▸ GOAL:
Check each line of the listing below for the string "this", and copy the ones that have it.

Records from a data collection
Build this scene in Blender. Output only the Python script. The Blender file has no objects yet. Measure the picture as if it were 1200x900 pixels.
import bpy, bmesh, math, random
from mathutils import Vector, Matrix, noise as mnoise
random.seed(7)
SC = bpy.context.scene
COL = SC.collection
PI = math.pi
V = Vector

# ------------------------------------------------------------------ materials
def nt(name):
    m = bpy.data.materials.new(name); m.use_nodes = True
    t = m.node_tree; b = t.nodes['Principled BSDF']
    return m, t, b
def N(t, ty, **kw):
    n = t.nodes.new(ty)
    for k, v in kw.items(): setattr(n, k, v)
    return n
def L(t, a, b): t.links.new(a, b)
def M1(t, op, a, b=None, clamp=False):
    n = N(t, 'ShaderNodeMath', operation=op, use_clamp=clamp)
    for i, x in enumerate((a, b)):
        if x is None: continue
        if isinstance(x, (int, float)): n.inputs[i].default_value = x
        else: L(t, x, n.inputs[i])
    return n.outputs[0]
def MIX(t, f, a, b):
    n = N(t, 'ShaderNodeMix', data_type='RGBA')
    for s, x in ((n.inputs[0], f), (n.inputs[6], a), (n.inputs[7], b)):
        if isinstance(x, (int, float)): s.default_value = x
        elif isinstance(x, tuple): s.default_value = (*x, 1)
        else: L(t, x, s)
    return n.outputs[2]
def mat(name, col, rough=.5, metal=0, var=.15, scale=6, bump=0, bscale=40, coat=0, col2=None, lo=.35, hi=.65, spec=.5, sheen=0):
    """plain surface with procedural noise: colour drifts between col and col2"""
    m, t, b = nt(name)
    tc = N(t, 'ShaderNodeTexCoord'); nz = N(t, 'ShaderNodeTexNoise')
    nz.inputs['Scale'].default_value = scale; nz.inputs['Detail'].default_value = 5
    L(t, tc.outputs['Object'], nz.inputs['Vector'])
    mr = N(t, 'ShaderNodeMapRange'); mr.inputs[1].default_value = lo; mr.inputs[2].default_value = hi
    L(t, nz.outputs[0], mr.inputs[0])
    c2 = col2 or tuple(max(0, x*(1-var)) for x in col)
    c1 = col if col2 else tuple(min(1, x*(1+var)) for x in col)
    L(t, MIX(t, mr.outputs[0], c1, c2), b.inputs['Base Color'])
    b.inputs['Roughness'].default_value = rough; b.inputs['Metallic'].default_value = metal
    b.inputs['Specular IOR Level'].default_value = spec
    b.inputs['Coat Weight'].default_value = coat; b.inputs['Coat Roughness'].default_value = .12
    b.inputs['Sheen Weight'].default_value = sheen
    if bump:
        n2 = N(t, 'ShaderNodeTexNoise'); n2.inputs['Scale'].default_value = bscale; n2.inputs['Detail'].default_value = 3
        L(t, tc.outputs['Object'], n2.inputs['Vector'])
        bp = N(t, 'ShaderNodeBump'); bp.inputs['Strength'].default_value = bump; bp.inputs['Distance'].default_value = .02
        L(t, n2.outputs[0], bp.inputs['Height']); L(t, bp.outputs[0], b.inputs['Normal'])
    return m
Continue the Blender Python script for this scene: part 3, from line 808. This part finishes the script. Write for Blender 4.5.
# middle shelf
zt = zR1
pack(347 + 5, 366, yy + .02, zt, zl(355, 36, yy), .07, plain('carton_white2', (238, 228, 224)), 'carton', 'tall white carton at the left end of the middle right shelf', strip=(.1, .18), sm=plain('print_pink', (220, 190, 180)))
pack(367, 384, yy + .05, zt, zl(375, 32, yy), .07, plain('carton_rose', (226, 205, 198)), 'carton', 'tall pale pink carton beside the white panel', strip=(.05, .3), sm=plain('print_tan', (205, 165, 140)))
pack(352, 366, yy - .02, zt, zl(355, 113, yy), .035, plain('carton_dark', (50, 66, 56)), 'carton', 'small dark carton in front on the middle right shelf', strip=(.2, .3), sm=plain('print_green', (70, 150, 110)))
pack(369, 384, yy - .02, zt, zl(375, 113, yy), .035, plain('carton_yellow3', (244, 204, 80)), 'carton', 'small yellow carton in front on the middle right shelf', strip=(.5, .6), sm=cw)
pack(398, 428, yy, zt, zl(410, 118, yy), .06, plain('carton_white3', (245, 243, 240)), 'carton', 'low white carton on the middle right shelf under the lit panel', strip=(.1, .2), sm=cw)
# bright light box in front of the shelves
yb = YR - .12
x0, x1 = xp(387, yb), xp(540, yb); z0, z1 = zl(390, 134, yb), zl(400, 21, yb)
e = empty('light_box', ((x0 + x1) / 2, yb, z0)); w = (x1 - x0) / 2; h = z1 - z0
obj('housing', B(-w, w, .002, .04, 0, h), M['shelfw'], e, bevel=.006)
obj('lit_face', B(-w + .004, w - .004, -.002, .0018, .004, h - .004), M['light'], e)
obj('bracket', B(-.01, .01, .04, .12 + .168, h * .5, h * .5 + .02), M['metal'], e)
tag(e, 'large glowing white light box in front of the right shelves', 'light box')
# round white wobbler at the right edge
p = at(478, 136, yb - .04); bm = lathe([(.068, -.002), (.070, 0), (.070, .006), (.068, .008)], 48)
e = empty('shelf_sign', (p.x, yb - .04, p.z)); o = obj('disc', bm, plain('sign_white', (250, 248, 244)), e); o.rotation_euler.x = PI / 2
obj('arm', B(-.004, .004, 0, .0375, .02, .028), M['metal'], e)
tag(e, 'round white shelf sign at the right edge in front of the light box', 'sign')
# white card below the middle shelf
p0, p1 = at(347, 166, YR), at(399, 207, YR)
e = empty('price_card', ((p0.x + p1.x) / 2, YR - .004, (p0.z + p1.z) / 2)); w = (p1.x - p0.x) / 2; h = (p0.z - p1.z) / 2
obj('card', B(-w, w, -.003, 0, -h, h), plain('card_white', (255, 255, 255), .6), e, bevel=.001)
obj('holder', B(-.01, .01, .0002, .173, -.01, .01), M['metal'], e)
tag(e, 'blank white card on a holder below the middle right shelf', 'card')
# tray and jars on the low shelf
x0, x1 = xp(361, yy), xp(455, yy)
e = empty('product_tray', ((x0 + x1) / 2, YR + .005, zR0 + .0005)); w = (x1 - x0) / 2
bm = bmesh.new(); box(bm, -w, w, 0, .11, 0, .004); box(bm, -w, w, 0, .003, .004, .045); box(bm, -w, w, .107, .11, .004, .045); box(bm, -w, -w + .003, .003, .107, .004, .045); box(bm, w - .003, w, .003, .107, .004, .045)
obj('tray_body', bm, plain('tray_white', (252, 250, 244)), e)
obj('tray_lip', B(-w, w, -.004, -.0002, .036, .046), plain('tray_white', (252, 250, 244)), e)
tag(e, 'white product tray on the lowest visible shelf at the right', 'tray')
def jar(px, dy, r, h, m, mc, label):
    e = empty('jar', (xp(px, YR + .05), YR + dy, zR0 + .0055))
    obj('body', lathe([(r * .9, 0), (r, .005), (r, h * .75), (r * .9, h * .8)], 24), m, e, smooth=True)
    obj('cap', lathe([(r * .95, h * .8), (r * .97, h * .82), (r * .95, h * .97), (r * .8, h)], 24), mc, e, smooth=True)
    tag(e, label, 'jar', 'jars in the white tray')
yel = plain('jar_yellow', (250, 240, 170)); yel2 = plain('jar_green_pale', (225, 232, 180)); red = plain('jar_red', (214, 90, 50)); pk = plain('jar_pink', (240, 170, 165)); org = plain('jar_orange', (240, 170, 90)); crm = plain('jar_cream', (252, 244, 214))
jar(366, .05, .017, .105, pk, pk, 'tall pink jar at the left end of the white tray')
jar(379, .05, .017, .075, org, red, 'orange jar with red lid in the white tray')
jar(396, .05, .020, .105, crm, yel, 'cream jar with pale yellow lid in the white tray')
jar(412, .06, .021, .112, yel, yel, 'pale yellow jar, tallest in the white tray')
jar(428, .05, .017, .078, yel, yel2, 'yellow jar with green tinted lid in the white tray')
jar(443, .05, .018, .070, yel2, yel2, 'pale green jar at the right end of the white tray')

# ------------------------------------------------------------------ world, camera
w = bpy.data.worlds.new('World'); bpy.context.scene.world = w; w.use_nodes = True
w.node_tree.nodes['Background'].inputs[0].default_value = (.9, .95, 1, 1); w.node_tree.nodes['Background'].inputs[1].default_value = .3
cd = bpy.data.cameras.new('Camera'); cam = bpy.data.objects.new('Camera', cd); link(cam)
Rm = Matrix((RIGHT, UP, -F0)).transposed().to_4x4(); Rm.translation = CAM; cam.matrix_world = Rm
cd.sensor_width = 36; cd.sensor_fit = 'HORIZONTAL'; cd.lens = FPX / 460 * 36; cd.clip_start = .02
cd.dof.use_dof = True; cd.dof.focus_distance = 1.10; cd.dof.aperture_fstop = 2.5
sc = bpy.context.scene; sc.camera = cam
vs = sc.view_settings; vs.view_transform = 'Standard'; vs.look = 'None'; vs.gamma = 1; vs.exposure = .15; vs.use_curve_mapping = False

▸ SOLUTION BELOW:
Build this scene in Blender. Output only the Python script. The Blender file has no objects yet. Measure the picture as if it were 1200x900 pixels.
Continue the Blender Python script for this scene: part 3, from line 808. This part finishes the script. Write for Blender 4.5.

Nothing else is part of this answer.